Материалистическая диалектика возможна только в одном случае: если материя обладает разумом и самосознанием (чтобы осознать противоречие как проблему, требующую решения не от кого-то, а именно от тебя), а также творческой способностью (чтобы иметь возможность проблему решать, производя при этом не только и не столько внешние изменения, сколько новое качество своего собственного бытия). Иначе говоря, при таком подходе материя должна, наряду со своими материальными свойствами – протяженностью, объективной доступностью для внешних органов чувств, – обладать также свойствами духа. Мировоззренчески это означает пантеизм, и именно по этому пути, как мы увидим, идет мифологизация диалектики и синергетики в современной мысли.
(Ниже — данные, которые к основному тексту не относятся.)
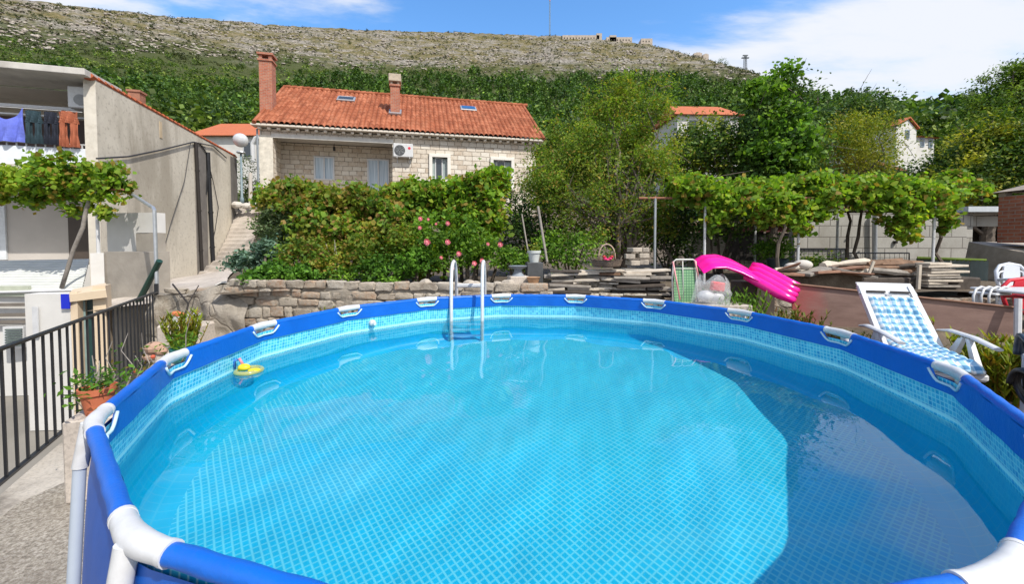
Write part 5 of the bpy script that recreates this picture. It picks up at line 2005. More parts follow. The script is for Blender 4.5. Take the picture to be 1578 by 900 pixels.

Ничего страшного в такой констатации нет, но принимая какое-либо мировоззрение, вставая на определенный путь рассуждений хорошо бы ясно отдавать себе отчет, что именно ты принимаешь.

Если сохранять традиционный (и, по нашему мнению, единственно законный) смысл понятия «материя», то необходимо констатировать, что обозначаемая им реальность не может выступать в качестве субъекта мысли, субъекта решения и творческой деятельности. Разговаривая на русском языке, не следует игнорировать то значение, которое имеют слова в живом употреблении. В.И. Даль, например, определяет материю как «общее отвлеченное понятие вещественности, телесности, всего, что подлежит чувствам: противоположность духовному (умственному и нравственному)» и соответственно материализм – как «отрицание всякой духовной силы, сущности духа в природе» [5, С. 305]. Философское понятие, конечно, неизбежно и вполне закономерно всегда имеет несколько иной смысл, чем слова живого языка. Но если под «материей» понимается совсем не то, что люди привыкли слышать в этом слове (если она тождественна с духом или является, наряду с ним, только другим взглядом на то же самое), то не разумнее ли использовать какое-нибудь другое понятие?

Итак, если понимать материю именно как материю, а не как пантеистическое Божество, то базовые понятия и принципы диалектики не могут быть к ней применены. Нематериальный диалектический разум, который имманентно присущие ему противоречия осознает как проблемы и, решая их, созидая новые формы самого себя (в том числе и материю), познает себя, а процесс этого познания называется миром, – картина, для кого-то мировоззренчески неприемлемая, но внутренне ясная и последовательная. Каким образом чуждая всякого духа материя способна иметь проблемы и решать их, созидая новые формы самой себя, без мифологизации понять невозможно. Законы диалектики настолько же вправе распространяться на материальные процессы, насколько гравитационные или магнитные поля могут повлиять на логическую достоверность обоснования тезиса аргументами.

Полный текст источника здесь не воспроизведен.